### Directive
Transcribe the material word for word, but without the images.

>> begin Data excerpt

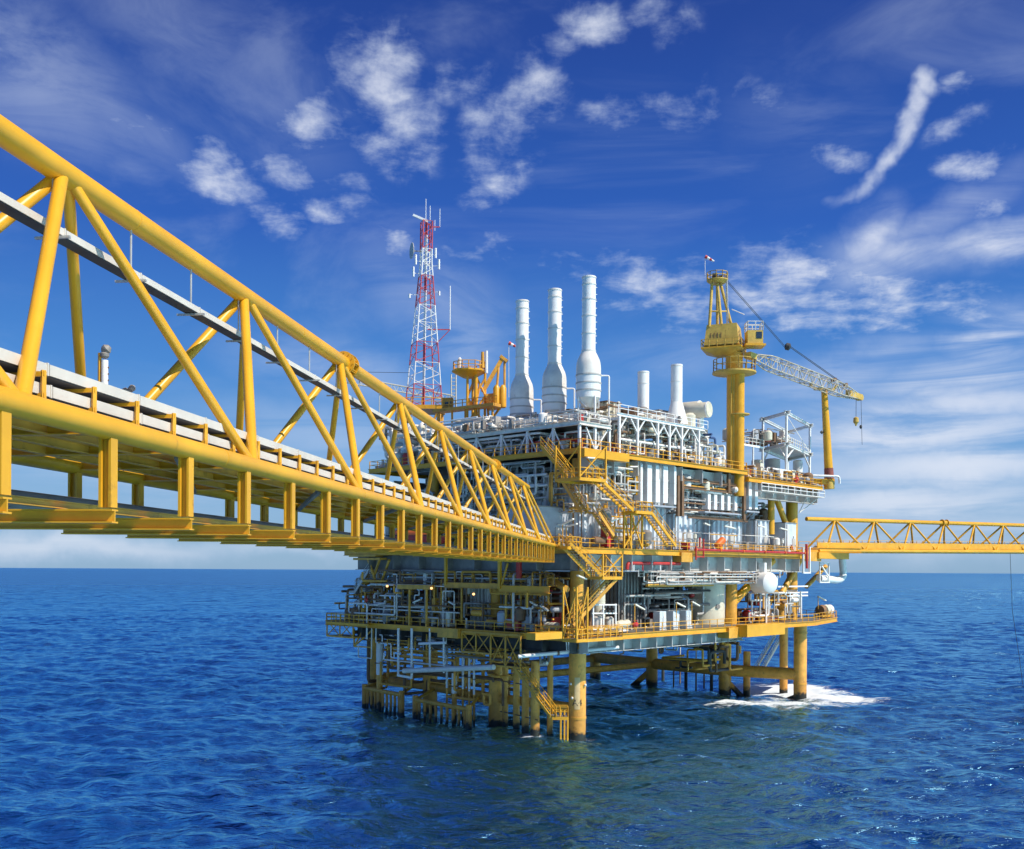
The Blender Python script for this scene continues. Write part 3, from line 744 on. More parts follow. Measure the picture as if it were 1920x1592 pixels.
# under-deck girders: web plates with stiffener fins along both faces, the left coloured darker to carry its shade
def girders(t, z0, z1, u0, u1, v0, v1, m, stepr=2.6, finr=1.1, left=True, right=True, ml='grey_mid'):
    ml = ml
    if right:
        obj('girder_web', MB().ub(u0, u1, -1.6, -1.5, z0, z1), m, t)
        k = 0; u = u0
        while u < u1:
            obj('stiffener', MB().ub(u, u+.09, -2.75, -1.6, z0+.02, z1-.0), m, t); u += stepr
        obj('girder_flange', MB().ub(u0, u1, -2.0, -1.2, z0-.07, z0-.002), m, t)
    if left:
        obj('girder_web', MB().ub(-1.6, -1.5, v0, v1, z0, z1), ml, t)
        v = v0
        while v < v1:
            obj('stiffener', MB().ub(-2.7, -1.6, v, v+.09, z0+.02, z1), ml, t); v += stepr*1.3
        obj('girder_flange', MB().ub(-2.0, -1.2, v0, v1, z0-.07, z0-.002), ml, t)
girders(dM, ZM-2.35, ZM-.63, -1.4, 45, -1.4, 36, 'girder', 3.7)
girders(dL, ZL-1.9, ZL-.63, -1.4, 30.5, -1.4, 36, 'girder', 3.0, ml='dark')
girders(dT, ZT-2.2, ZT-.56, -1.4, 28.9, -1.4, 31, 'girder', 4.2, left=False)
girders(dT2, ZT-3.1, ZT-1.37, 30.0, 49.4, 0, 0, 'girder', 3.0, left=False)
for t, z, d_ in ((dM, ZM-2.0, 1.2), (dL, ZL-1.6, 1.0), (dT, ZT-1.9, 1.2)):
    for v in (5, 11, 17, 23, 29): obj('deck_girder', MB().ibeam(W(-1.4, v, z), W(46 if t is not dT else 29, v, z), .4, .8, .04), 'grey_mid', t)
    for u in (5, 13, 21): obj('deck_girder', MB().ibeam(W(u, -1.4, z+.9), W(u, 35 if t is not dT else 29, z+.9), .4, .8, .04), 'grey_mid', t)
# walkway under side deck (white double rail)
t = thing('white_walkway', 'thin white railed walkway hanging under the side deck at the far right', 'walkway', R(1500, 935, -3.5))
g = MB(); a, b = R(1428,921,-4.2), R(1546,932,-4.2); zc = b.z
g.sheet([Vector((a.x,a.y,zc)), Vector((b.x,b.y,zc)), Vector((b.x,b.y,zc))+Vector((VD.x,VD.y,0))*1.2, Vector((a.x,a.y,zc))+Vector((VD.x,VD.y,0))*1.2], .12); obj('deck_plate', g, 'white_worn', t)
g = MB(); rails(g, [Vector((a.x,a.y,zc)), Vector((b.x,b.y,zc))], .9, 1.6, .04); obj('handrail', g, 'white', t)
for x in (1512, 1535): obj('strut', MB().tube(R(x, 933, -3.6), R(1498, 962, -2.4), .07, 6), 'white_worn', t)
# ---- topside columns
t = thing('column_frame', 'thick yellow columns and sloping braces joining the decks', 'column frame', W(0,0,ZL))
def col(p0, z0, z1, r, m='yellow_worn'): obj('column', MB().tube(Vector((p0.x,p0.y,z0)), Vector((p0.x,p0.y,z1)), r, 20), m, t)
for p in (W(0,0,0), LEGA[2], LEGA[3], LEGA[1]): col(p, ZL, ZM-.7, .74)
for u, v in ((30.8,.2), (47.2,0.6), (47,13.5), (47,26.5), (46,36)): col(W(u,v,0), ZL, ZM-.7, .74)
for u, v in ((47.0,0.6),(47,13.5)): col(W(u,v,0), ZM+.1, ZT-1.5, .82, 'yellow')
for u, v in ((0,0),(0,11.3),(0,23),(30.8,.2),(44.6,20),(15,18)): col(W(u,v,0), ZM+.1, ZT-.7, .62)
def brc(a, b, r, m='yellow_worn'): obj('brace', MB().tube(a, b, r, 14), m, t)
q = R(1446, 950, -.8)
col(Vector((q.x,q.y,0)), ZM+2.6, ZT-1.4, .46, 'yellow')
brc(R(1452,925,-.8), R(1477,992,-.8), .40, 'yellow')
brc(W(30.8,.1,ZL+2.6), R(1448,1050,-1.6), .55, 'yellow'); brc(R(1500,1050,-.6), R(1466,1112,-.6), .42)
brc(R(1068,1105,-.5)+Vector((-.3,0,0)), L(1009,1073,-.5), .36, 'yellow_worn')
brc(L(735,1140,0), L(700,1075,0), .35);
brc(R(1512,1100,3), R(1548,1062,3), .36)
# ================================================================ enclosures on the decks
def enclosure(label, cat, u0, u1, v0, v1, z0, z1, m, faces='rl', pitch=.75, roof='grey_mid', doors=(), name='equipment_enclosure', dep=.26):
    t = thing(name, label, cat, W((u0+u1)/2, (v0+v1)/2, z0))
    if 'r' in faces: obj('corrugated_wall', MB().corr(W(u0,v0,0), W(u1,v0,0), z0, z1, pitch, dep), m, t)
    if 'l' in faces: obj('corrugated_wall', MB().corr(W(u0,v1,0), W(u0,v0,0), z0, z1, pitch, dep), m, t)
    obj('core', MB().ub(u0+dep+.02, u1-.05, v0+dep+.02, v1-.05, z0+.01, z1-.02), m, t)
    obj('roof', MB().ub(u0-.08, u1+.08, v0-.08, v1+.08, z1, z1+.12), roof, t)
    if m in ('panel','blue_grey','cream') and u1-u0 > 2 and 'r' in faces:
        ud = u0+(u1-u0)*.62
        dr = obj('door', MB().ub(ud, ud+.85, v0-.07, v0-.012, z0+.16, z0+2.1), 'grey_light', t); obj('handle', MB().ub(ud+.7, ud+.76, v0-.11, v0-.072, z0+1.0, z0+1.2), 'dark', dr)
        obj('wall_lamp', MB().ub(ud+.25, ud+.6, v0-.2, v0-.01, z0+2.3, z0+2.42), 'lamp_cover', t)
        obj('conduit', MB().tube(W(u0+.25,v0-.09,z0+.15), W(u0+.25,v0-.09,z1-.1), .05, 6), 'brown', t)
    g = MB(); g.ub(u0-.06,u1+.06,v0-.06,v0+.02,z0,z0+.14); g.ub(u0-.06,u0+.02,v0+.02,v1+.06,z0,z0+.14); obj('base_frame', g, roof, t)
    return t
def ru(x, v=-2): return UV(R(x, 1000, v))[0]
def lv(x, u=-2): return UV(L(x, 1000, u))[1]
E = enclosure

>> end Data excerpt

### Output below
The Blender Python script for this scene continues. Write part 3, from line 744 on. More parts follow. Measure the picture as if it were 1920x1592 pixels.
# under-deck girders: web plates with stiffener fins along both faces, the left coloured darker to carry its shade
def girders(t, z0, z1, u0, u1, v0, v1, m, stepr=2.6, finr=1.1, left=True, right=True, ml='grey_mid'):
    ml = ml
    if right:
        obj('girder_web', MB().ub(u0, u1, -1.6, -1.5, z0, z1), m, t)
        k = 0; u = u0
        while u < u1:
            obj('stiffener', MB().ub(u, u+.09, -2.75, -1.6, z0+.02, z1-.0), m, t); u += stepr
        obj('girder_flange', MB().ub(u0, u1, -2.0, -1.2, z0-.07, z0-.002), m, t)
    if left:
        obj('girder_web', MB().ub(-1.6, -1.5, v0, v1, z0, z1), ml, t)
        v = v0
        while v < v1:
            obj('stiffener', MB().ub(-2.7, -1.6, v, v+.09, z0+.02, z1), ml, t); v += stepr*1.3
        obj('girder_flange', MB().ub(-2.0, -1.2, v0, v1, z0-.07, z0-.002), ml, t)
girders(dM, ZM-2.35, ZM-.63, -1.4, 45, -1.4, 36, 'girder', 3.7)
girders(dL, ZL-1.9, ZL-.63, -1.4, 30.5, -1.4, 36, 'girder', 3.0, ml='dark')
girders(dT, ZT-2.2, ZT-.56, -1.4, 28.9, -1.4, 31, 'girder', 4.2, left=False)
girders(dT2, ZT-3.1, ZT-1.37, 30.0, 49.4, 0, 0, 'girder', 3.0, left=False)
for t, z, d_ in ((dM, ZM-2.0, 1.2), (dL, ZL-1.6, 1.0), (dT, ZT-1.9, 1.2)):
    for v in (5, 11, 17, 23, 29): obj('deck_girder', MB().ibeam(W(-1.4, v, z), W(46 if t is not dT else 29, v, z), .4, .8, .04), 'grey_mid', t)
    for u in (5, 13, 21): obj('deck_girder', MB().ibeam(W(u, -1.4, z+.9), W(u, 35 if t is not dT else 29, z+.9), .4, .8, .04), 'grey_mid', t)
# walkway under side deck (white double rail)
t = thing('white_walkway', 'thin white railed walkway hanging under the side deck at the far right', 'walkway', R(1500, 935, -3.5))
g = MB(); a, b = R(1428,921,-4.2), R(1546,932,-4.2); zc = b.z
g.sheet([Vector((a.x,a.y,zc)), Vector((b.x,b.y,zc)), Vector((b.x,b.y,zc))+Vector((VD.x,VD.y,0))*1.2, Vector((a.x,a.y,zc))+Vector((VD.x,VD.y,0))*1.2], .12); obj('deck_plate', g, 'white_worn', t)
g = MB(); rails(g, [Vector((a.x,a.y,zc)), Vector((b.x,b.y,zc))], .9, 1.6, .04); obj('handrail', g, 'white', t)
for x in (1512, 1535): obj('strut', MB().tube(R(x, 933, -3.6), R(1498, 962, -2.4), .07, 6), 'white_worn', t)
# ---- topside columns
t = thing('column_frame', 'thick yellow columns and sloping braces joining the decks', 'column frame', W(0,0,ZL))
def col(p0, z0, z1, r, m='yellow_worn'): obj('column', MB().tube(Vector((p0.x,p0.y,z0)), Vector((p0.x,p0.y,z1)), r, 20), m, t)
for p in (W(0,0,0), LEGA[2], LEGA[3], LEGA[1]): col(p, ZL, ZM-.7, .74)
for u, v in ((30.8,.2), (47.2,0.6), (47,13.5), (47,26.5), (46,36)): col(W(u,v,0), ZL, ZM-.7, .74)
for u, v in ((47.0,0.6),(47,13.5)): col(W(u,v,0), ZM+.1, ZT-1.5, .82, 'yellow')
for u, v in ((0,0),(0,11.3),(0,23),(30.8,.2),(44.6,20),(15,18)): col(W(u,v,0), ZM+.1, ZT-.7, .62)
def brc(a, b, r, m='yellow_worn'): obj('brace', MB().tube(a, b, r, 14), m, t)
q = R(1446, 950, -.8)
col(Vector((q.x,q.y,0)), ZM+2.6, ZT-1.4, .46, 'yellow')
brc(R(1452,925,-.8), R(1477,992,-.8), .40, 'yellow')
brc(W(30.8,.1,ZL+2.6), R(1448,1050,-1.6), .55, 'yellow'); brc(R(1500,1050,-.6), R(1466,1112,-.6), .42)
brc(R(1068,1105,-.5)+Vector((-.3,0,0)), L(1009,1073,-.5), .36, 'yellow_worn')
brc(L(735,1140,0), L(700,1075,0), .35);
brc(R(1512,1100,3), R(1548,1062,3), .36)
# ================================================================ enclosures on the decks
def enclosure(label, cat, u0, u1, v0, v1, z0, z1, m, faces='rl', pitch=.75, roof='grey_mid', doors=(), name='equipment_enclosure', dep=.26):
    t = thing(name, label, cat, W((u0+u1)/2, (v0+v1)/2, z0))
    if 'r' in faces: obj('corrugated_wall', MB().corr(W(u0,v0,0), W(u1,v0,0), z0, z1, pitch, dep), m, t)
    if 'l' in faces: obj('corrugated_wall', MB().corr(W(u0,v1,0), W(u0,v0,0), z0, z1, pitch, dep), m, t)
    obj('core', MB().ub(u0+dep+.02, u1-.05, v0+dep+.02, v1-.05, z0+.01, z1-.02), m, t)
    obj('roof', MB().ub(u0-.08, u1+.08, v0-.08, v1+.08, z1, z1+.12), roof, t)
    if m in ('panel','blue_grey','cream') and u1-u0 > 2 and 'r' in faces:
        ud = u0+(u1-u0)*.62
        dr = obj('door', MB().ub(ud, ud+.85, v0-.07, v0-.012, z0+.16, z0+2.1), 'grey_light', t); obj('handle', MB().ub(ud+.7, ud+.76, v0-.11, v0-.072, z0+1.0, z0+1.2), 'dark', dr)
        obj('wall_lamp', MB().ub(ud+.25, ud+.6, v0-.2, v0-.01, z0+2.3, z0+2.42), 'lamp_cover', t)
        obj('conduit', MB().tube(W(u0+.25,v0-.09,z0+.15), W(u0+.25,v0-.09,z1-.1), .05, 6), 'brown', t)
    g = MB(); g.ub(u0-.06,u1+.06,v0-.06,v0+.02,z0,z0+.14); g.ub(u0-.06,u0+.02,v0+.02,v1+.06,z0,z0+.14); obj('base_frame', g, roof, t)
    return t
def ru(x, v=-2): return UV(R(x, 1000, v))[0]
def lv(x, u=-2): return UV(L(x, 1000, u))[1]
E = enclosure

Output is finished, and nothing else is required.